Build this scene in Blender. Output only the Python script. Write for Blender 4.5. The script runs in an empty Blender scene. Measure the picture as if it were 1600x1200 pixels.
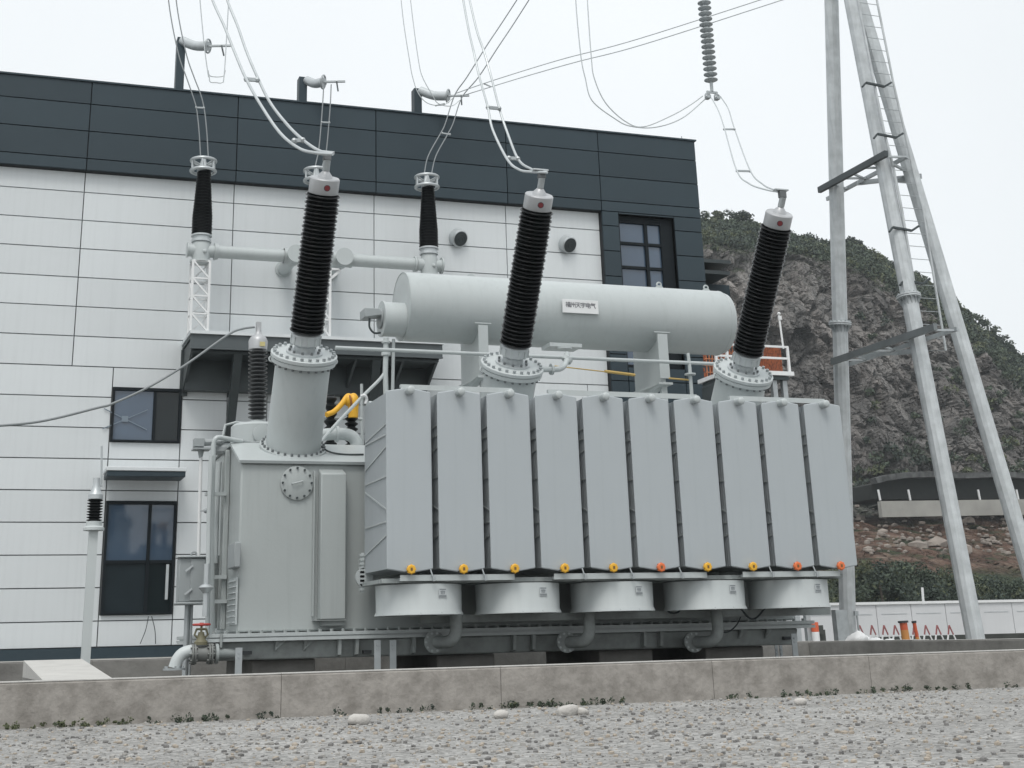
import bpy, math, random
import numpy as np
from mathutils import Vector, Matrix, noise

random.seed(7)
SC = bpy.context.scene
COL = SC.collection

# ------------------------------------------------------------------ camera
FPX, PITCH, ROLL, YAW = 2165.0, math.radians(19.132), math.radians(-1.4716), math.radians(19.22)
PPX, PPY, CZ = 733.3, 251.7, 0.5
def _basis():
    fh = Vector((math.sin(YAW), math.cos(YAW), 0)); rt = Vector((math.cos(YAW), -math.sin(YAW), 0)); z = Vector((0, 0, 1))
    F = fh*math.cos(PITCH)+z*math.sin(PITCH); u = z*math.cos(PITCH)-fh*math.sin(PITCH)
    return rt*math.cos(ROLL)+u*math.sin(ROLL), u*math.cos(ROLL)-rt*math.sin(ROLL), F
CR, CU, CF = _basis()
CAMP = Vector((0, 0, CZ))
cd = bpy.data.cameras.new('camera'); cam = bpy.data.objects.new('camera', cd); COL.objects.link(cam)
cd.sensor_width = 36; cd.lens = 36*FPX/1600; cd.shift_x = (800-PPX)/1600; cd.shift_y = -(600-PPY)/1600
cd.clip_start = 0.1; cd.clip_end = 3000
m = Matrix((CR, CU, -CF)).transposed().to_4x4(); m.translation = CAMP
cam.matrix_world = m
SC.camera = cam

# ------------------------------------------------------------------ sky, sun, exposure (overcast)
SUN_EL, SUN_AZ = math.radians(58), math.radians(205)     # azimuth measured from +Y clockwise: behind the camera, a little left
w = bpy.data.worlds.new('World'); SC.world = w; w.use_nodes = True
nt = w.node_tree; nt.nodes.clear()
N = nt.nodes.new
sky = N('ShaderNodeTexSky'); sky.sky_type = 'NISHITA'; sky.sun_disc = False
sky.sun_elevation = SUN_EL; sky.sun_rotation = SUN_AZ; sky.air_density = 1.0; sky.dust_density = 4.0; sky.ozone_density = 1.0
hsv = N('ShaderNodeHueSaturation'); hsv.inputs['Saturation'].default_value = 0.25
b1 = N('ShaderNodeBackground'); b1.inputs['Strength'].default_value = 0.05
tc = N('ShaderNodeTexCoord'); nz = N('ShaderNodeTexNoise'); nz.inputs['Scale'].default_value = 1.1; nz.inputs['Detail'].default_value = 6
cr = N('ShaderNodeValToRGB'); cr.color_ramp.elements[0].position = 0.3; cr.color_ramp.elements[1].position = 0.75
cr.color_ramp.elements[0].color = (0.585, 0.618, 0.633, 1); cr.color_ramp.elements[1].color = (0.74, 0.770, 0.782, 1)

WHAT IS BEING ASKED
Reproduce the material above from its first line through the line containing "SC.camera = cam", both ends included, and skip every picture.

OUTPUT BELOW
Build this scene in Blender. Output only the Python script. Write for Blender 4.5. The script runs in an empty Blender scene. Measure the picture as if it were 1600x1200 pixels.
import bpy, math, random
import numpy as np
from mathutils import Vector, Matrix, noise

random.seed(7)
SC = bpy.context.scene
COL = SC.collection

# ------------------------------------------------------------------ camera
FPX, PITCH, ROLL, YAW = 2165.0, math.radians(19.132), math.radians(-1.4716), math.radians(19.22)
PPX, PPY, CZ = 733.3, 251.7, 0.5
def _basis():
    fh = Vector((math.sin(YAW), math.cos(YAW), 0)); rt = Vector((math.cos(YAW), -math.sin(YAW), 0)); z = Vector((0, 0, 1))
    F = fh*math.cos(PITCH)+z*math.sin(PITCH); u = z*math.cos(PITCH)-fh*math.sin(PITCH)
    return rt*math.cos(ROLL)+u*math.sin(ROLL), u*math.cos(ROLL)-rt*math.sin(ROLL), F
CR, CU, CF = _basis()
CAMP = Vector((0, 0, CZ))
cd = bpy.data.cameras.new('camera'); cam = bpy.data.objects.new('camera', cd); COL.objects.link(cam)
cd.sensor_width = 36; cd.lens = 36*FPX/1600; cd.shift_x = (800-PPX)/1600; cd.shift_y = -(600-PPY)/1600
cd.clip_start = 0.1; cd.clip_end = 3000
m = Matrix((CR, CU, -CF)).transposed().to_4x4(); m.translation = CAMP
cam.matrix_world = m
SC.camera = cam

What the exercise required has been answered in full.